» WHAT YOU ARE ASKED TO DO:
Starting at the line containing "Recreate this scene" and ending at the line containing "PI = math.pi", reproduce each line exactly as written, with both end lines included and all pictures omitted.

» RECORD EXTRACTS:
__________________________________________________

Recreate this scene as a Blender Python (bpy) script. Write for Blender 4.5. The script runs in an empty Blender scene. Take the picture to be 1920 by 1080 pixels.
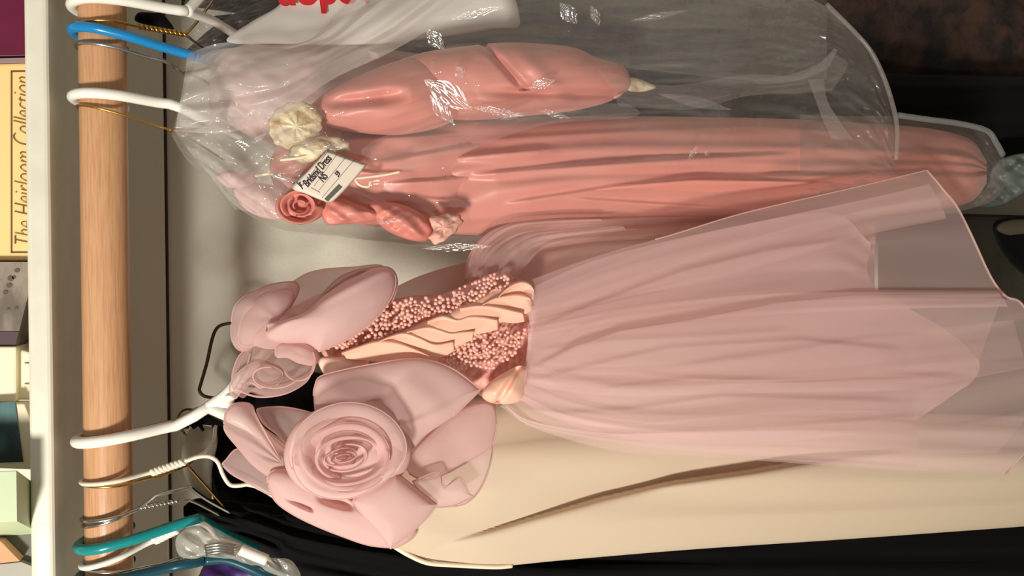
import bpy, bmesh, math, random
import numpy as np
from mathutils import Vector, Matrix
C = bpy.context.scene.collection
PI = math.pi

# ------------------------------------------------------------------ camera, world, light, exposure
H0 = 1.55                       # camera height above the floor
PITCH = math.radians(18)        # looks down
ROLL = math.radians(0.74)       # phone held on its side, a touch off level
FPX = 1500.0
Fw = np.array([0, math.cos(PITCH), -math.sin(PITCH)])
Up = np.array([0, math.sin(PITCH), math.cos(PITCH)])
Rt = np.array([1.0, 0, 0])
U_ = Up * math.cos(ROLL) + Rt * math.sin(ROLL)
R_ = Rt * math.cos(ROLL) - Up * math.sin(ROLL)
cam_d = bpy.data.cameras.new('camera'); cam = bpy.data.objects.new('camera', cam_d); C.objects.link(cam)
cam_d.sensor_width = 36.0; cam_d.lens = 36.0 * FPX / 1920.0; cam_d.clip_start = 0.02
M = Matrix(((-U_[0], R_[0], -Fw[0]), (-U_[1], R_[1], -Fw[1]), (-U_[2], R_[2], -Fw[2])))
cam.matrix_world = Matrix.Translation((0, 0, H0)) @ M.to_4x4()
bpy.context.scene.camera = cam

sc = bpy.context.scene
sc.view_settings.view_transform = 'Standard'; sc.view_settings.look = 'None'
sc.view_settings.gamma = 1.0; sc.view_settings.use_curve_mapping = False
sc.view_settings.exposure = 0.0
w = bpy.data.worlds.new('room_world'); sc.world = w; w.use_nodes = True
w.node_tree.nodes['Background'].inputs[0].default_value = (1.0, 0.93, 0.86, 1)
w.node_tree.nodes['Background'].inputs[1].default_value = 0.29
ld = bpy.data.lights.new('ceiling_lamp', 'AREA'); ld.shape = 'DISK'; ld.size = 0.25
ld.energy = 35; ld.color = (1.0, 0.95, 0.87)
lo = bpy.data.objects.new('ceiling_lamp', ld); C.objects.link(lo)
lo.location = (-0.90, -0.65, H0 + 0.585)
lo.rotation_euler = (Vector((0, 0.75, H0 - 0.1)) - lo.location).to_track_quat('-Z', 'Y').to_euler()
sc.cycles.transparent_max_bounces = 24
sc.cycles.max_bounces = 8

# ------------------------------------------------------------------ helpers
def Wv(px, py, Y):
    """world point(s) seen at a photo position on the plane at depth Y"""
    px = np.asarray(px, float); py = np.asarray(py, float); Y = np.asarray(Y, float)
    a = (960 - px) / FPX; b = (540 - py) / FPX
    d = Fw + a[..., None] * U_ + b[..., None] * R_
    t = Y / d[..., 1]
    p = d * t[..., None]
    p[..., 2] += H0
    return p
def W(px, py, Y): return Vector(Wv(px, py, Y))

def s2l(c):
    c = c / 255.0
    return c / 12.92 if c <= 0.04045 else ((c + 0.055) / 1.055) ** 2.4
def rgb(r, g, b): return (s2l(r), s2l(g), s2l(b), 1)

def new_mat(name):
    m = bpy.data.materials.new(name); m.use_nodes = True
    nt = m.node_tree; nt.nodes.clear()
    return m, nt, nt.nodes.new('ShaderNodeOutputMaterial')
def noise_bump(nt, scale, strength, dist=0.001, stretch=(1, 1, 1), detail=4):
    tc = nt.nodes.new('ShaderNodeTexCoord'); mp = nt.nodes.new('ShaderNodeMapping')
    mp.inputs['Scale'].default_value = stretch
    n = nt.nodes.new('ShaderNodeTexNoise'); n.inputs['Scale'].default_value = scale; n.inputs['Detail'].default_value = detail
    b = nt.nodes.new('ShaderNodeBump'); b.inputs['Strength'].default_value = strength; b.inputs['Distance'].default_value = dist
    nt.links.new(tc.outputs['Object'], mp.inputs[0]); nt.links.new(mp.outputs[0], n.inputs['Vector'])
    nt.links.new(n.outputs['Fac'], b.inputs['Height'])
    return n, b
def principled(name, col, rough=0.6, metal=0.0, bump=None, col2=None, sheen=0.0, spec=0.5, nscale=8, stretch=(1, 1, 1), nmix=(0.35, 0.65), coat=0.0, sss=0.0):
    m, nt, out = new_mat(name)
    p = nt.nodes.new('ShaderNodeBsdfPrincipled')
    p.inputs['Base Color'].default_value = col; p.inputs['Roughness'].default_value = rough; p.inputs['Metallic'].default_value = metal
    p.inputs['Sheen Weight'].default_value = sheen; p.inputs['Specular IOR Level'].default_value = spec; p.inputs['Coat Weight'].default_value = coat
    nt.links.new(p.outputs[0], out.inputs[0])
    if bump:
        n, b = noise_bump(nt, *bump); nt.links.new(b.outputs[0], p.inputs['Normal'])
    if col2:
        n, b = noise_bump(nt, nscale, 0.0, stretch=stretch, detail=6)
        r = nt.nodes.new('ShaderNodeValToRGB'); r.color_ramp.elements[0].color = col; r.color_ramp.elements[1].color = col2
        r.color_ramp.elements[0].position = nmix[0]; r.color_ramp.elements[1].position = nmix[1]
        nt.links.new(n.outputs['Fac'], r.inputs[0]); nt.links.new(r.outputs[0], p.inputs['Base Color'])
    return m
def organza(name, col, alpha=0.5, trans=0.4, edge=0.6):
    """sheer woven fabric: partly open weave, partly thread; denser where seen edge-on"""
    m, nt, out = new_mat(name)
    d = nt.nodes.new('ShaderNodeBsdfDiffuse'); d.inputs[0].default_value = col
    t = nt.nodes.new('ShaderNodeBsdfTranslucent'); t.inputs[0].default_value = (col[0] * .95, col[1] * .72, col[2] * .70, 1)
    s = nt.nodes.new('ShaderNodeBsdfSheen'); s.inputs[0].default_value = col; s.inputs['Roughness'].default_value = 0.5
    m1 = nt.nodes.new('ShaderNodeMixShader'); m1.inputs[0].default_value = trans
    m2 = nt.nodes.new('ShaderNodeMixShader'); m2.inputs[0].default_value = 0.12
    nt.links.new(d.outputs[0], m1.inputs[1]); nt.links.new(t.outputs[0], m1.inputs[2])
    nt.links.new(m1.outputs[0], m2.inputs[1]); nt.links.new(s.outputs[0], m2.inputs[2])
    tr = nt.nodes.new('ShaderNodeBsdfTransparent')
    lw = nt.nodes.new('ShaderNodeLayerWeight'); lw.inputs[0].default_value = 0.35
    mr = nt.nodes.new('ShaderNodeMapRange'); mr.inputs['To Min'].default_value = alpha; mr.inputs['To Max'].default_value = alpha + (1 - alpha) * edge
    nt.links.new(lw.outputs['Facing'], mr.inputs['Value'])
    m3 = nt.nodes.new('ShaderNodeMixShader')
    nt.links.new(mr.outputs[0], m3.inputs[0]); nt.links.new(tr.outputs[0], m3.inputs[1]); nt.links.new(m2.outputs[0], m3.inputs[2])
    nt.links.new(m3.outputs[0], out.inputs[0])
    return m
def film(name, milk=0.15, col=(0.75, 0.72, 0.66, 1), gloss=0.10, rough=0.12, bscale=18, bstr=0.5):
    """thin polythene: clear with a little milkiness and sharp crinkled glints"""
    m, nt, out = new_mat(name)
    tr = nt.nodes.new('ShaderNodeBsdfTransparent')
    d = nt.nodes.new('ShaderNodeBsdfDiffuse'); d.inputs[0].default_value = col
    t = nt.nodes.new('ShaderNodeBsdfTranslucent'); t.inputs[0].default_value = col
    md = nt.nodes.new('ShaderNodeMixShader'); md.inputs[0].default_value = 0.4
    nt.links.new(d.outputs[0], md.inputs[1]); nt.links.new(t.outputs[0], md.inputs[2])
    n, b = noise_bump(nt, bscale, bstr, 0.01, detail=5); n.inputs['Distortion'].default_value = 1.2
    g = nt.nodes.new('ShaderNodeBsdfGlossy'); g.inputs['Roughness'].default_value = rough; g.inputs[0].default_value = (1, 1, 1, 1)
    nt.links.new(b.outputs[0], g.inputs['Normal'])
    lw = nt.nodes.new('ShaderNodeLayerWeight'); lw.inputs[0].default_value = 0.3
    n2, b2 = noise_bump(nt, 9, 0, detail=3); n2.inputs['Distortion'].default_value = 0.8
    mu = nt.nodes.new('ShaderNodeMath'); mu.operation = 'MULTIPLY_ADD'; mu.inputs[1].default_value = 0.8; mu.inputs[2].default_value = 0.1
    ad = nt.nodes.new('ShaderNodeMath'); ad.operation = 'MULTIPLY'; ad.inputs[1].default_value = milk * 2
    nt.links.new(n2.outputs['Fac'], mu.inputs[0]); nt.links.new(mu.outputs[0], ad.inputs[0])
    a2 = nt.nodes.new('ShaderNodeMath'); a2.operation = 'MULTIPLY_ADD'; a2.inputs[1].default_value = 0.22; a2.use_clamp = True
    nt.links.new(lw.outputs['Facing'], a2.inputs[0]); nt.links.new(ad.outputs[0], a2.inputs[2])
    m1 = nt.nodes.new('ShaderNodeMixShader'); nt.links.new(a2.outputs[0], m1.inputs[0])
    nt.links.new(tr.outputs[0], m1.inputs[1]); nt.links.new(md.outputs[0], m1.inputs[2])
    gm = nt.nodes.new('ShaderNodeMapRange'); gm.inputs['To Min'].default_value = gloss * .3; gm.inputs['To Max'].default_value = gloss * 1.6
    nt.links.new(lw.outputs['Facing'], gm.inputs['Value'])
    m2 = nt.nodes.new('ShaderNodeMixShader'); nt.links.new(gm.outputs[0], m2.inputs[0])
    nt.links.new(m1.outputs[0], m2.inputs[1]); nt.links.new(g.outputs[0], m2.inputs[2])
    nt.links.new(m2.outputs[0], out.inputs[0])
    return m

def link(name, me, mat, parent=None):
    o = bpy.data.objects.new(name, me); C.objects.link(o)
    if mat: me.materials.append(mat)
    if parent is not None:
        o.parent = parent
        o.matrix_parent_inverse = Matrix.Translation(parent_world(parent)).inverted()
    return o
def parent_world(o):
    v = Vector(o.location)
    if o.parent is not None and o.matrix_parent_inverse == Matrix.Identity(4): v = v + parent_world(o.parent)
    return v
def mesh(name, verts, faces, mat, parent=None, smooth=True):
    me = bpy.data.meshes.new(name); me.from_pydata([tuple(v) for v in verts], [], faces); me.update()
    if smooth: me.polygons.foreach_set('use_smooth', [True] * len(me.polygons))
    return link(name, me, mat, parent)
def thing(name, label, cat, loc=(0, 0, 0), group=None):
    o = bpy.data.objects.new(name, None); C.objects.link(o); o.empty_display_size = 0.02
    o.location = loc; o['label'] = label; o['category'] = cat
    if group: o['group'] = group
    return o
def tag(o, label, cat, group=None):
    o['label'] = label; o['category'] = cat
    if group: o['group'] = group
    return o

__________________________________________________

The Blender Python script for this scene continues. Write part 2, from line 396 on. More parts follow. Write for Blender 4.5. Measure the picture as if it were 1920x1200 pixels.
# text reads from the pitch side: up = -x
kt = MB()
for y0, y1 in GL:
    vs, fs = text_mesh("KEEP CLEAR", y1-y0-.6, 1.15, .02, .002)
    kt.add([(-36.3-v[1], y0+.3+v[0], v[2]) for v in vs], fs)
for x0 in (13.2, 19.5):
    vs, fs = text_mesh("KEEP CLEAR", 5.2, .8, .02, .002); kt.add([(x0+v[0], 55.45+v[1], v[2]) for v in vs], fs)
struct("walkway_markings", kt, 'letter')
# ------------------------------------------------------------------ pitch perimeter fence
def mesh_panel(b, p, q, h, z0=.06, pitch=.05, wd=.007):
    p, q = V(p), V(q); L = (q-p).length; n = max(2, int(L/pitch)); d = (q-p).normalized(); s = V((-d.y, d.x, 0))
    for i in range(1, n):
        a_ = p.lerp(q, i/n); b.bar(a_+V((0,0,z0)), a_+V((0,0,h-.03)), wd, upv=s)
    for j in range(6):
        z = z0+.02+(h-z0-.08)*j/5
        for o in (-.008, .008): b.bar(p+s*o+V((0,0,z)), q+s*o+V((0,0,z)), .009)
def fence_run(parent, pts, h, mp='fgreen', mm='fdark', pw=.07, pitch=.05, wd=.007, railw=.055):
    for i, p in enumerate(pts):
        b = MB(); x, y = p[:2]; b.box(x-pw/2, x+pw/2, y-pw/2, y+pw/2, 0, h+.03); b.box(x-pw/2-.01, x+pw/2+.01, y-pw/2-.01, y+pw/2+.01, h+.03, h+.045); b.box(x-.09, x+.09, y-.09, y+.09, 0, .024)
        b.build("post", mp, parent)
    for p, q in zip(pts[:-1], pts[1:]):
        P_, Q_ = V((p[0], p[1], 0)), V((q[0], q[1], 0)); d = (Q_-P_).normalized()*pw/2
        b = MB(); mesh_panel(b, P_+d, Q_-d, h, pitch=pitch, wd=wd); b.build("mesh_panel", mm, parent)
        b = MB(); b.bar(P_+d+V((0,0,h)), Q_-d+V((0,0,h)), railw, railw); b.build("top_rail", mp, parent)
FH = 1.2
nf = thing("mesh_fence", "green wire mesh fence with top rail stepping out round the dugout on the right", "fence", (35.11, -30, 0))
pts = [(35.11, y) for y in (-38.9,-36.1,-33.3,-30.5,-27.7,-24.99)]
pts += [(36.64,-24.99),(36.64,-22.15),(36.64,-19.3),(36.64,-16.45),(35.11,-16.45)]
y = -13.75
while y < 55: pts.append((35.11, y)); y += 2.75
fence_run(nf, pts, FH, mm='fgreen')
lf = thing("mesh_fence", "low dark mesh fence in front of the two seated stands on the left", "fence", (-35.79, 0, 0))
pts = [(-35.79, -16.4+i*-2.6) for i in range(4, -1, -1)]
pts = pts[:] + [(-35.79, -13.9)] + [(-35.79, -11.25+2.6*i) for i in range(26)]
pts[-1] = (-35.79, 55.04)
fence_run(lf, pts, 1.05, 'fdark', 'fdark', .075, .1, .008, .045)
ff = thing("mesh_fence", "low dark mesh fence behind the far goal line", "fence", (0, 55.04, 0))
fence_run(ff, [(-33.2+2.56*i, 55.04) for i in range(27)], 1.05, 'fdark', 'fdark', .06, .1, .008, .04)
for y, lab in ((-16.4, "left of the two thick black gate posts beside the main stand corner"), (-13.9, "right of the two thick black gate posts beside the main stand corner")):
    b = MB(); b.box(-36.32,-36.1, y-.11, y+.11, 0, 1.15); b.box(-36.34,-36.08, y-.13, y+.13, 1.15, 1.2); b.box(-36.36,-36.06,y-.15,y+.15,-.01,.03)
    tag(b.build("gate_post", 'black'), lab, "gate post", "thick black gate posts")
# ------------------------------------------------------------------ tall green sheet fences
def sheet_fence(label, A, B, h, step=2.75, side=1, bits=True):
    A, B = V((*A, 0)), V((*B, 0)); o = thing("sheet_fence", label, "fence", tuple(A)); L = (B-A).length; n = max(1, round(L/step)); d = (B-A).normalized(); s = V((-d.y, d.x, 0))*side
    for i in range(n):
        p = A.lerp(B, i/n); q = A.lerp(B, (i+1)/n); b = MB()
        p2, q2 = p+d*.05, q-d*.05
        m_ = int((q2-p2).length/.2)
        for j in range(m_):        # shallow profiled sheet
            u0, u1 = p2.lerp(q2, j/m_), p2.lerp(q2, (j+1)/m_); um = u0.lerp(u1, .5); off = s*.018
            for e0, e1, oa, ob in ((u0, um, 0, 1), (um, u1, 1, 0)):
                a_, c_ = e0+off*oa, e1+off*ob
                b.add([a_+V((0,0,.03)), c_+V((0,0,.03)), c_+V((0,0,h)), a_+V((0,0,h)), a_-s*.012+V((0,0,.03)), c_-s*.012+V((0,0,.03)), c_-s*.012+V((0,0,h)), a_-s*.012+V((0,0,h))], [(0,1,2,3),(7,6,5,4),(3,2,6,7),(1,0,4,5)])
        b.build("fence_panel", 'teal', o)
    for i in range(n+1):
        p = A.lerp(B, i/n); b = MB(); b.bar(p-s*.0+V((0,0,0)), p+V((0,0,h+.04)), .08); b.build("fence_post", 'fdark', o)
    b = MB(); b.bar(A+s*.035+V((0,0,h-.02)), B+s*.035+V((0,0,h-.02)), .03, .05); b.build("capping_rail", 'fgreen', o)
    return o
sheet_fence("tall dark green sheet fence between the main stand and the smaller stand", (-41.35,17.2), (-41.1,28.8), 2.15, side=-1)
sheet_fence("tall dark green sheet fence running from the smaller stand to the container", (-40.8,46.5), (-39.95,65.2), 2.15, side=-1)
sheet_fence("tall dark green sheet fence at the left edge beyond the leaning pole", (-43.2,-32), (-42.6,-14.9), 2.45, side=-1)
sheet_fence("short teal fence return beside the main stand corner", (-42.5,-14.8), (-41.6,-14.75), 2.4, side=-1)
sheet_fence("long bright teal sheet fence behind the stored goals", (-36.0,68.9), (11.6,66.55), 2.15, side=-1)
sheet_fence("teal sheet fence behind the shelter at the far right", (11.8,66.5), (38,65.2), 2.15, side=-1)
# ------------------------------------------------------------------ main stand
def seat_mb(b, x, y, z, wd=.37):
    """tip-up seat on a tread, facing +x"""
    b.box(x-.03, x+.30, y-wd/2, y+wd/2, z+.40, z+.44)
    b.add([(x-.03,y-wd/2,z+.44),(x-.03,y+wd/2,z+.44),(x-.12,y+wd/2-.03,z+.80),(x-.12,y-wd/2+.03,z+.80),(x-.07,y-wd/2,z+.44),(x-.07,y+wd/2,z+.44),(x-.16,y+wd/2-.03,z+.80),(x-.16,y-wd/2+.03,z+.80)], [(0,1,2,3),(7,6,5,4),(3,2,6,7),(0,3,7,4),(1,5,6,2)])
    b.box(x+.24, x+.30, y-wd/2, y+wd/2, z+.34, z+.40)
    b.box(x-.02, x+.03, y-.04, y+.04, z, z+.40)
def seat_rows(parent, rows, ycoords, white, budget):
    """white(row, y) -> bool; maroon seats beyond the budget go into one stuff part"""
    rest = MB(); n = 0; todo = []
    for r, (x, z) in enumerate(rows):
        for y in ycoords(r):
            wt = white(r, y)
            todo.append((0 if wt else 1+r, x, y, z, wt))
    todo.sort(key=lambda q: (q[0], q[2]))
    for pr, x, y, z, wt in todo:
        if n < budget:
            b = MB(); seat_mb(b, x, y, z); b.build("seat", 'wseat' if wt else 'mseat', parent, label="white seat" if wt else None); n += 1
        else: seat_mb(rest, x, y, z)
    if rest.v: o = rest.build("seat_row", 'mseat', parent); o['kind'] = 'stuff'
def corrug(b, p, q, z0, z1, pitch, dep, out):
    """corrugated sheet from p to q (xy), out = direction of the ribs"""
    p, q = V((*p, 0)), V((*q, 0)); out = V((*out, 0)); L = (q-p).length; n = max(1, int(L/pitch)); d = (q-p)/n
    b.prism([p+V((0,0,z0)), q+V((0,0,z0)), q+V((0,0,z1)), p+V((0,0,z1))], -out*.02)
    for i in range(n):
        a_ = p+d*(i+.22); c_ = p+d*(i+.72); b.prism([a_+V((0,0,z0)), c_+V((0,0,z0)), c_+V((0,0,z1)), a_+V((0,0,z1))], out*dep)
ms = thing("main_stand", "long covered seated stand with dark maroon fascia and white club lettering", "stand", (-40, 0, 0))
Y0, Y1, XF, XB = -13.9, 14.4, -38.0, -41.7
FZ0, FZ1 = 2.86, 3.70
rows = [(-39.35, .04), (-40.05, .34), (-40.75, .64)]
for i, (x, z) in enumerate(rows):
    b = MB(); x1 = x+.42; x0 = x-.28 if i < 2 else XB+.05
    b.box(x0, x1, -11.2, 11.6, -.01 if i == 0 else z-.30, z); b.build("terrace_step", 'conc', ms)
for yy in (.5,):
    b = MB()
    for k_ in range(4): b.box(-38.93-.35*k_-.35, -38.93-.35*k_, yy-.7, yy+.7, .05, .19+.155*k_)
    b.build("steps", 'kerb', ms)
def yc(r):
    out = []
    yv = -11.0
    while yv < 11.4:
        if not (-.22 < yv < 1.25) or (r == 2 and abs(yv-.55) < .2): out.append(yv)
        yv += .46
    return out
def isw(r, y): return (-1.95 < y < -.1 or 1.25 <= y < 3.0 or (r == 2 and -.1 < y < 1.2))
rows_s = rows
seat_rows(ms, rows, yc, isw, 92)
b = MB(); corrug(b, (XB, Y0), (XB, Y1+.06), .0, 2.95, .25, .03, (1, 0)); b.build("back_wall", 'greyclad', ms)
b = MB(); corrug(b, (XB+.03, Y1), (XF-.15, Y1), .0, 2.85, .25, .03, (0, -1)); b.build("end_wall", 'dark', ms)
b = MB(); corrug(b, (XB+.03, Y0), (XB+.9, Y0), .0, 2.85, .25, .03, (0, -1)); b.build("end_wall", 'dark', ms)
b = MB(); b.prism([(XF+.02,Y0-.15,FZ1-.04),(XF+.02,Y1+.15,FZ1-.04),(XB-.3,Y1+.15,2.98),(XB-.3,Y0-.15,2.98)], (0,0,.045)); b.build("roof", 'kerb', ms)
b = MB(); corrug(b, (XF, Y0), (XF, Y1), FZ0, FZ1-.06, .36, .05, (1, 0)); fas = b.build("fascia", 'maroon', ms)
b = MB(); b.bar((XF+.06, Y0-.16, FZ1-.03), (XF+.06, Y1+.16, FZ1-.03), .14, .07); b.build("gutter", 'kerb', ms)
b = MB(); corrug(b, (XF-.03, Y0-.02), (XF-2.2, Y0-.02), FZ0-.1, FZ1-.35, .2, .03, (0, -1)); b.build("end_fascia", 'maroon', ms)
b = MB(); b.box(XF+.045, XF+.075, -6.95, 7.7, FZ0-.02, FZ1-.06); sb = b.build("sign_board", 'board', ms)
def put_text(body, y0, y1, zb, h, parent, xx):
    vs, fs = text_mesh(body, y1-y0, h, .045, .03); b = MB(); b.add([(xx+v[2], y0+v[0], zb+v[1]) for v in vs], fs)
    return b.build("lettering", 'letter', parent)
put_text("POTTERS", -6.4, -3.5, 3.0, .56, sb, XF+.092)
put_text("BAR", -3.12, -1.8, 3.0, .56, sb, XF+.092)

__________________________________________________

» TASK RESPONSE:
Recreate this scene as a Blender Python (bpy) script. Write for Blender 4.5. The script runs in an empty Blender scene. Take the picture to be 1920 by 1080 pixels.
import bpy, bmesh, math, random
import numpy as np
from mathutils import Vector, Matrix
C = bpy.context.scene.collection
PI = math.pi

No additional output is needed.